Joined: Feb 2007
Posts: 3225
Newfoundland declares War On The USA ...
9/18/2009 at 7:34 AM
President Obama was in the Oval Office wondering what he would do next, when his telephone rang.
"Hallo, President Obama " a heavily accented voice said. "This is Archie, up ere at the Harp Seal Pub in Badger's Cove, Newfoundland, Canada, eh? I am callin' to tells ya dat we are officially declaring war on ya!"
"Well Archie," the President replied, "This is indeed important news! How big is your army?"
"Right now," said Archie, after a moment's calculation "there is myself, me cousin Harold, me next-door-neighbour Mick, and the whole dart team from the pub. That makes eight!"
Obama paused. "I must tell you Archie that I have one million men in my army waiting to move on my command."
"Holy jeez," said Archie. "I'll have ta call ya back!"
Sure enough, the next day, Archie called again. " Mr. Obama, the war is still on! We have managed to acquire some infantry equipment!"
"And what equipment would that be Archie?" Obama asked.
"Well sir, we have two combines, a bulldozer, and Harry 's farm tractor."
President Obama sighed. "I must tell you Archie, that I have 9,000 tanks and 14,000 armoured personnel carriers.
Also I've increased my army to one and a half million since we last spoke."
"Lard t'underin' bye", said Archie, "I'll be getting back to ya."

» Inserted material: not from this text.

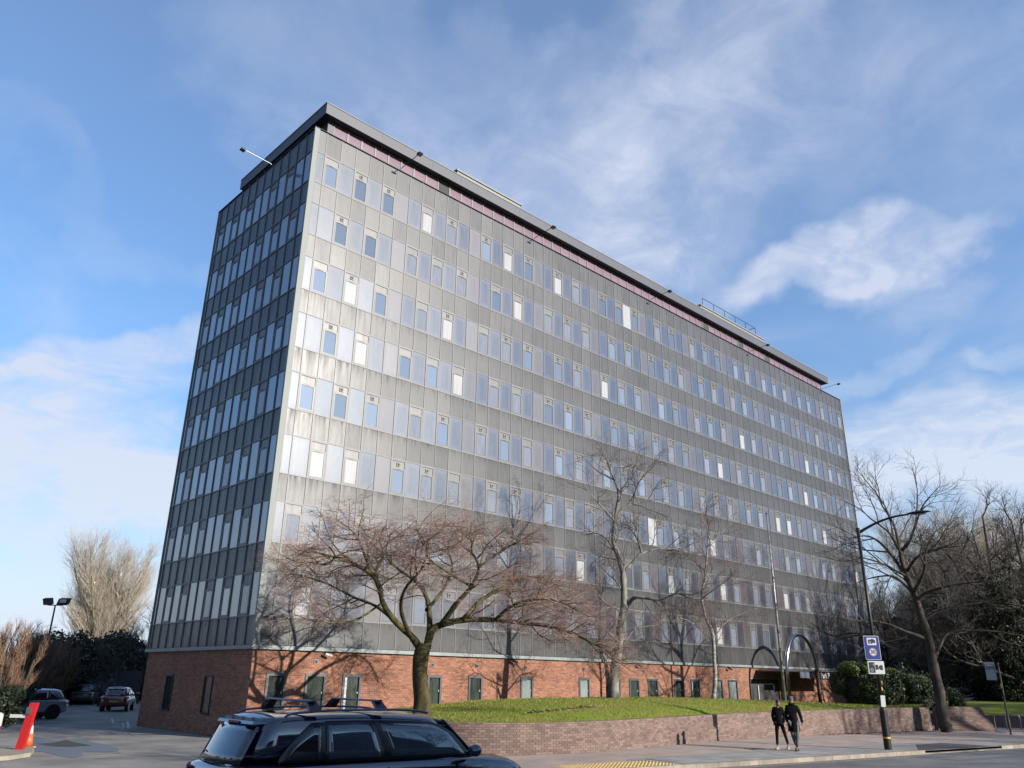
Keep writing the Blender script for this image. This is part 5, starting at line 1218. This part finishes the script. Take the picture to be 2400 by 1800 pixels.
m_.build('traffic_island', pmat('pale_kerb', (.46, .41, .31), .85, c2=(.36, .31, .24), nscale=2), kind='structure')
# ------------------------------------------------------------------ street lamp with camera signs
lp = G(2082, 1757); lamp = thing('street_lamp', 'black street lamp with a curved arm and speed camera signs on the pavement', 'street lamp', (lp[0], lp[1], 0.))
M_LAMP = pmat('black_lamp_paint', (.018, .018, .02), .45, 0., .25, c2=(.03, .03, .033), nscale=4)
MB().tube([(0, 0, 0), (0, 0, 1.36), (0, 0, 1.50)], [.135, .135, .075], 16).build('base', M_LAMP, lamp, smooth=False)
MB().tube([(0, 0, 1.5), (0, 0, 8.05)], [.072, .058], 12).build('pole', M_LAMP, lamp, smooth=True)
MB().tube([(0, 0, 8.0), (0, 0, 8.25)], .085, 10).build('collar', M_LAMP, lamp)
ad = np.array([.34, -.94, 0]); arm = [np.array([0, 0, 8.05])+ad*t*1. + np.array([0, 0, z_]) for t, z_ in ((0, 0), (.5, .26), (1.0, .46), (1.5, .58), (1.95, .62))]
MB().tube(smooth3(arm), [.075]+[.045]*20, 8) if False else None
A_ = smooth3(arm); MB().tube(A_, [.07-.035*(i/(len(A_)-1))**.5 for i in range(len(A_))], 8).build('arm', M_LAMP, lamp, smooth=True)
c0 = arm[-1]; hd = [];
for t, w_, h_ in ((-.05, .05, .035), (.15, .12, .07), (.45, .15, .08), (.68, .12, .05), (.80, .05, .02)):
    c = c0+ad*t+np.array([0, 0, .02+.05*t]); sd_ = np.array([ad[1], -ad[0], 0]); hd.append([tuple(c+sd_*w_*math.cos(a)+np.array([0, 0, h_*math.sin(a)*(1 if math.sin(a) > 0 else .6)])) for a in [2*math.pi*i/10 for i in range(10)]])
MB().loft(hd).build('lamp_head', M_LAMP, lamp, smooth=True)
c = c0+ad*.4; MB().obox(tuple(c+np.array([0, 0, -.025])), tuple(ad*.22), tuple(np.array([ad[1], -ad[0], 0])*.09), (0, 0, .006)).build('lamp_lens', M_STEEL, lamp)
MB().tube([(0, 0, .38), (0, 0, .44)], .137, 16).build('yellow_band', pmat('yellow_band', (.75, .50, .05), .5), lamp)
# signs face oncoming traffic, turned towards us
sgx = thing('camera_sign', 'blue speed camera sign with a 30 roundel, on the street lamp', 'road sign', (lp[0], lp[1], 0.), R(-43))
M_BLUE = pmat('sign_blue', (.02, .05, .30), .35); M_SW = pmat('sign_white', (.78, .78, .80), .35); M_SBK = pmat('sign_navy_black', (.01, .012, .03), .4); M_SRED2 = pmat('sign_red_ring', (.30, .02, .04), .4)
def rbox(mb, cx_, cz_, w_, h_, y0, y1, r_=.04, n=5):
    pts = []
    for qx, qz, a0 in ((1, 1, 0), (-1, 1, 90), (-1, -1, 180), (1, -1, 270)):
        for i in range(n): a = R(a0+90*i/(n-1)); pts.append((cx_+qx*(w_/2-r_)+r_*math.cos(a), cz_+qz*(h_/2-r_)+r_*math.sin(a)))
    k = len(pts); mb.add([(x, y0, z_) for x, z_ in pts]+[(x, y1, z_) for x, z_ in pts], [tuple(range(k)), tuple(range(2*k-1, k-1, -1))]+[(i, k+i, k+(i+1) % k, (i+1) % k) for i in range(k)][::1]); return mb
def rb_(mats, x, z_, w_, h_, y, r_=.04, th=.004, name='sign_plate', par=None): return rbox(MB(), x, z_, w_, h_, y, y+th, r_).build(name, mats, par)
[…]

Sure enough, Archie rang again next day ... "President Obama, the war is still on! We have managed to git ourselves airborne!
We up an' modified Harrigan's ultra-light wit a couple of shotguns in the cockpit, and four byes from the Legion have joined us as well!"

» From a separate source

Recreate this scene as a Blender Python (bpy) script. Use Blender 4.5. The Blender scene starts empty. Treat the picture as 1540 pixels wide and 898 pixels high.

Obama was silent for a minute then cleared his throat. "I must tell you Archie that I have 2,000 bombers and 10,000 fighter planes ready to go.
Laser-guided, surface-to-air missile sites surround my military complex. And since we last spoke, I've increased my army to TWO MILLION!"
"Jumpin Jeesus," said Archie, "l'll have ta call youse back."
Sure enough, Archie called again the next day. " President Obama! I is sorry to have to tell you dat we have had to call off dis 'ere war."
"I'm sorry to hear that" said the president. "Why the sudden change of heart?"
Well, sir," said Archie, "we've all sat ourselves down and had a long chat over a bunch of pints, and come to realize dat dere's no way we can feed two million prisoners..."
CANADIAN CONFIDENCE CANNOT BE SHAKEN!